O vinho é uma suspensão coloidal

Preservar a cor dos vinhos tintos é uma necessidade importante principalmente durante as estações frias. Nos vinhos jovens, a fração de substâncias corantes no estado coloidal pode ser eliminada pela clarificação. Desta forma, observase uma absorção das antocianinas e uma perda de intensidade corante. A solução ideal do ponto de vista técnico e econômico é a estabilização da substância corante natural dos vinhos tintos jovens pela goma arábica que abranda os fenômenos da polimerização e a precipitação da matéria corante na garrafa.

Os colóides hidrófobos são provenientes de uma primeira transformação físico-química que provoca a passagem de moléculas em solução a micelas coloidais dispersas. Ainda que os fenômenos ligados a sua formação sejam pouco conhecidos, é certo que alguns compostos podem impedir a floculação destas micelas e a turvação conseqüente do vinho. Uma das substâncias mais ativas no que diz respeito ao colóide protetor é a goma arábica que se opõe com eficácia às turvações e aos depósitos de natureza coloidal de todos os tipos (casse protéica, cúprica, férrica, insolubilização da matéria corante etc.). A goma, adicionada ao vinho, combinada com o ácido metatartárico, reforça a eficácia antitartárica porque impede o desenvolvimento dos cristais de tártaro, através do envolvimento de suas superfícies.

Graças à ação coloidal, a goma arábica é preconizada por melhorar a fineza e a persistência do "perlage" dos vinhos espumantes, abrandando a dispersão das pequenas borbulhas de anidrido carbônico e melhorando a consistência da "efervescência" na taça.
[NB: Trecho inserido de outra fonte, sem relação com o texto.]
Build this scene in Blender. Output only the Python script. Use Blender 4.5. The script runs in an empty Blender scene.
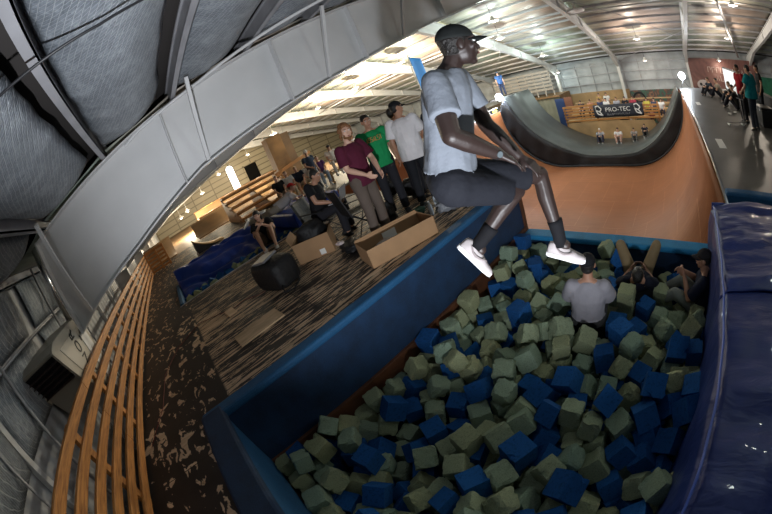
import bpy, math, random
from mathutils import Vector, Matrix, Euler, noise
random.seed(11)
SC = bpy.context.scene
COL = SC.collection
PI = math.pi
def V3(*a): return Vector(a)

# ------------------------------------------------------------ materials
def mat(name, color, rough=.6, metal=0., bump=0., bscale=30., var=0., vscale=6., spec=.5, coat=0., sheen=0.):
    m = bpy.data.materials.new(name); m.use_nodes = True
    nt = m.node_tree; b = nt.nodes['Principled BSDF']
    b.inputs['Base Color'].default_value = (*color, 1); b.inputs['Roughness'].default_value = rough
    b.inputs['Metallic'].default_value = metal; b.inputs['Specular IOR Level'].default_value = spec
    b.inputs['Coat Weight'].default_value = coat
    if sheen: b.inputs['Sheen Weight'].default_value = sheen
    tc = nt.nodes.new('ShaderNodeTexCoord')
    if bump:
        n = nt.nodes.new('ShaderNodeTexNoise'); n.inputs['Scale'].default_value = bscale; n.inputs['Detail'].default_value = 4
        nt.links.new(tc.outputs['Object'], n.inputs['Vector'])
        bp = nt.nodes.new('ShaderNodeBump'); bp.inputs['Strength'].default_value = bump; bp.inputs['Distance'].default_value = .02
        nt.links.new(n.outputs['Fac'], bp.inputs['Height']); nt.links.new(bp.outputs['Normal'], b.inputs['Normal'])
    if var:
        n = nt.nodes.new('ShaderNodeTexNoise'); n.inputs['Scale'].default_value = vscale; n.inputs['Detail'].default_value = 5
        nt.links.new(tc.outputs['Object'], n.inputs['Vector'])
        r = nt.nodes.new('ShaderNodeValToRGB'); r.color_ramp.elements[0].position = .3; r.color_ramp.elements[1].position = .7
        r.color_ramp.elements[0].color = (*[c*(1-var) for c in color], 1); r.color_ramp.elements[1].color = (*[min(1, c*(1+var)) for c in color], 1)
        nt.links.new(n.outputs['Fac'], r.inputs['Fac']); nt.links.new(r.outputs['Color'], b.inputs['Base Color'])
    return m
def emis(name, color, s):
    m = mat(name, color, .5); b = m.node_tree.nodes['Principled BSDF']
    b.inputs['Emission Color'].default_value = (*color, 1); b.inputs['Emission Strength'].default_value = s
    return m
def nodes(m): return m.node_tree.nodes, m.node_tree.links, m.node_tree.nodes['Principled BSDF']
def texco(m, scale=(1,1,1), rot=(0,0,0), out='Object'):
    N, L, b = nodes(m); tc = N.new('ShaderNodeTexCoord'); mp = N.new('ShaderNodeMapping')
    mp.inputs['Scale'].default_value = scale; mp.inputs['Rotation'].default_value = rot
    L.new(tc.outputs[out], mp.inputs['Vector']); return mp.outputs['Vector']
def ramp(m, fac, stops):
    N, L, b = nodes(m); r = N.new('ShaderNodeValToRGB'); e = r.color_ramp.elements
    while len(e) < len(stops): e.new(.5)
    for i, (p, c) in enumerate(stops): e[i].position = p; e[i].color = (*c, 1) if len(c) == 3 else c
    L.new(fac, r.inputs['Fac']); return r.outputs['Color']
def noise_n(m, vec, scale, detail=4, rough=.5, dist=0):
    N, L, b = nodes(m); n = N.new('ShaderNodeTexNoise'); n.inputs['Scale'].default_value = scale
    n.inputs['Detail'].default_value = detail; n.inputs['Roughness'].default_value = rough; n.inputs['Distortion'].default_value = dist
    L.new(vec, n.inputs['Vector']); return n.outputs['Fac']
def mixc(m, fac, a, c):
    N, L, b = nodes(m); x = N.new('ShaderNodeMix'); x.data_type = 'RGBA'
    if hasattr(fac, 'links') or hasattr(fac, 'is_linked'): L.new(fac, x.inputs[0])
    else: x.inputs[0].default_value = fac
    for v, s in ((a, x.inputs[6]), (c, x.inputs[7])):
        if isinstance(v, tuple): s.default_value = (*v, 1)
        else: L.new(v, s)
    return x.outputs[2]
def mathn(m, op, a, b_=None):
    N, L, b = nodes(m); x = N.new('ShaderNodeMath'); x.operation = op
    for v, s in ((a, x.inputs[0]), (b_, x.inputs[1])):
        if v is None: continue
        if isinstance(v, (int, float)): s.default_value = v
        else: L.new(v, s)
    return x.outputs[0]
def bumpn(m, h, strength=.4, dist=.02):
    N, L, b = nodes(m); bp = N.new('ShaderNodeBump'); bp.inputs['Strength'].default_value = strength; bp.inputs['Distance'].default_value = dist
    L.new(h, bp.inputs['Height']); L.new(bp.outputs['Normal'], b.inputs['Normal'])

# ------------------------------------------------------------ mesh builder
class MB:
    def __init__(s): s.v = []; s.f = []; s.m = []
    def add(s, vs, fs, mi=0):
        b = len(s.v); s.v += [Vector(v) for v in vs]; s.f += [[b+i for i in f] for f in fs]; s.m += [mi]*len(fs); return s
    def box(s, lo, hi, mi=0):
        x0, y0, z0 = lo; x1, y1, z1 = hi
        return s.add([(x0,y0,z0),(x1,y0,z0),(x1,y1,z0),(x0,y1,z0),(x0,y0,z1),(x1,y0,z1),(x1,y1,z1),(x0,y1,z1)],
                     [(0,3,2,1),(4,5,6,7),(0,1,5,4),(1,2,6,5),(2,3,7,6),(3,0,4,7)], mi)
    def obox(s, c, size, e=(0,0,0), mi=0, bev=0):
        r = Euler(e).to_matrix(); c = Vector(c); hx, hy, hz = [k/2 for k in size]
        P = [c + r @ Vector((a*hx, b*hy, d*hz)) for d in (-1,1) for a, b in ((-1,-1),(1,-1),(1,1),(-1,1))]
        return s.add(P, [(0,3,2,1),(4,5,6,7),(0,1,5,4),(1,2,6,5),(2,3,7,6),(3,0,4,7)], mi)
    def beam(s, p0, p1, w, h, up=(0,0,1), mi=0):
        p0 = Vector(p0); p1 = Vector(p1); d = (p1-p0).normalized(); u = Vector(up)
        if abs(d.dot(u)) > .98: u = Vector((0,1,0))
        sx = d.cross(u).normalized(); u = sx.cross(d).normalized()
        P = [q + sx*a*w/2 + u*b*h/2 for q in (p0, p1) for a, b in ((-1,-1),(1,-1),(1,1),(-1,1))]
        return s.add(P, [(0,3,2,1),(4,5,6,7),(0,1,5,4),(1,2,6,5),(2,3,7,6),(3,0,4,7)], mi)
    def rings(s, R, cap=True, closed=True, mi=0):
        n = len(R[0]); vs = [p for r in R for p in r]; fs = []
        for i in range(len(R)-1):
            for j in range(n if closed else n-1):
                k = (j+1) % n; fs.append((i*n+j, i*n+k, (i+1)*n+k, (i+1)*n+j))
        if cap: fs.append(tuple(range(n))[::-1]); fs.append(tuple((len(R)-1)*n+i for i in range(n)))
        return s.add(vs, fs, mi)
    def cyl(s, p0, p1, r0, r1=None, n=12, cap=True, mi=0):
        r1 = r0 if r1 is None else r1; p0 = Vector(p0); p1 = Vector(p1); d = (p1-p0).normalized()
        a = d.orthogonal().normalized(); b = d.cross(a)
        return s.rings([[q + (a*math.cos(2*PI*i/n) + b*math.sin(2*PI*i/n))*r for i in range(n)] for q, r in ((p0, r0), (p1, r1))], cap, mi=mi)
    def tube(s, pts, r, n=8, mi=0):
        pts = [Vector(p) for p in pts]; R = []; a = None
        for i, p in enumerate(pts):
            d = (pts[min(i+1, len(pts)-1)] - pts[max(i-1, 0)]).normalized()
            a = d.orthogonal().normalized() if a is None else (a - d*a.dot(d)).normalized()
            b = d.cross(a); rr = r[i] if isinstance(r, (list, tuple)) else r
            R.append([p + (a*math.cos(2*PI*j/n) + b*math.sin(2*PI*j/n))*rr for j in range(n)])
        return s.rings(R, mi=mi)
    def ell(s, c, r, M=None, nu=14, nv=9, mi=0, z0=-1., z1=1.):
        c = Vector(c); M = M or Matrix.Identity(3); r = (r, r, r) if isinstance(r, (int, float)) else r
        R = []
        a0 = math.asin(max(-1, z0)); a1 = math.asin(min(1, z1))
        for i in range(nv+1):
            t = a0 + (a1-a0)*i/nv; t = max(-PI/2+.02, min(PI/2-.02, t))
            R.append([c + M @ Vector((r[0]*math.cos(t)*math.cos(2*PI*j/nu), r[1]*math.cos(t)*math.sin(2*PI*j/nu), r[2]*math.sin(t))) for j in range(nu)])
        return s.rings(R, mi=mi)
    def cap(s, p0, p1, r0, r1=None, n=10, mi=0):      # tapered capsule
        r1 = r0 if r1 is None else r1; p0 = Vector(p0); p1 = Vector(p1); d = p1-p0
        d = d.normalized() if d.length > 1e-6 else Vector((0,0,1)); a = d.orthogonal().normalized(); b = d.cross(a); R = []
        for q, r, ts in ((p0, r0, (-85,-60,-30,0)), (p1, r1, (0,30,60,85))):
            for t in ts:
                t = math.radians(t)
                R.append([q + d*r*math.sin(t) + (a*math.cos(2*PI*i/n) + b*math.sin(2*PI*i/n))*r*math.cos(t) for i in range(n)])
        return s.rings(R, mi=mi)
    def lathe(s, prof, c=(0,0,0), n=20, mi=0, cap=True):
        c = Vector(c); return s.rings([[c + Vector((r*math.cos(2*PI*i/n), r*math.sin(2*PI*i/n), z)) for i in range(n)] for r, z in prof], cap, mi=mi)
    def prism(s, poly, axis, a, b, mi=0):             # polygon of 2-tuples extruded along an axis from a to b
        def P(p, t): return {'x': (t, p[0], p[1]), 'y': (p[0], t, p[1]), 'z': (p[0], p[1], t)}[axis]
        return s.rings([[P(p, a) for p in poly], [P(p, b) for p in poly]], mi=mi)
    def grid(s, fn, nu, nv, mi=0):
        vs = [fn(i/nu, j/nv) for i in range(nu+1) for j in range(nv+1)]
        fs = [(i*(nv+1)+j, (i+1)*(nv+1)+j, (i+1)*(nv+1)+j+1, i*(nv+1)+j+1) for i in range(nu) for j in range(nv)]
        return s.add(vs, fs, mi)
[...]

A adição de goma arábica ao vinho torna sua filtração mais difícil, aumentando seu índice de colmatagem devido a suas propriedades, descritas acima. Ela pode ser utilizada de duas maneiras: a primeira, por dispersão direta no vinho, de preferência em um tanque com agitação ou seguida de uma recirculação para conseguir uma boa homogeneização; a segunda, por injeção de uma solução concentrada de goma no vinho durante o engarrafamento com ajuda de uma bomba dosadora. A dose a ser usada não deverá ultrapassar 30 g/hL, mas não existe nenhum limite de emprego regulamentar.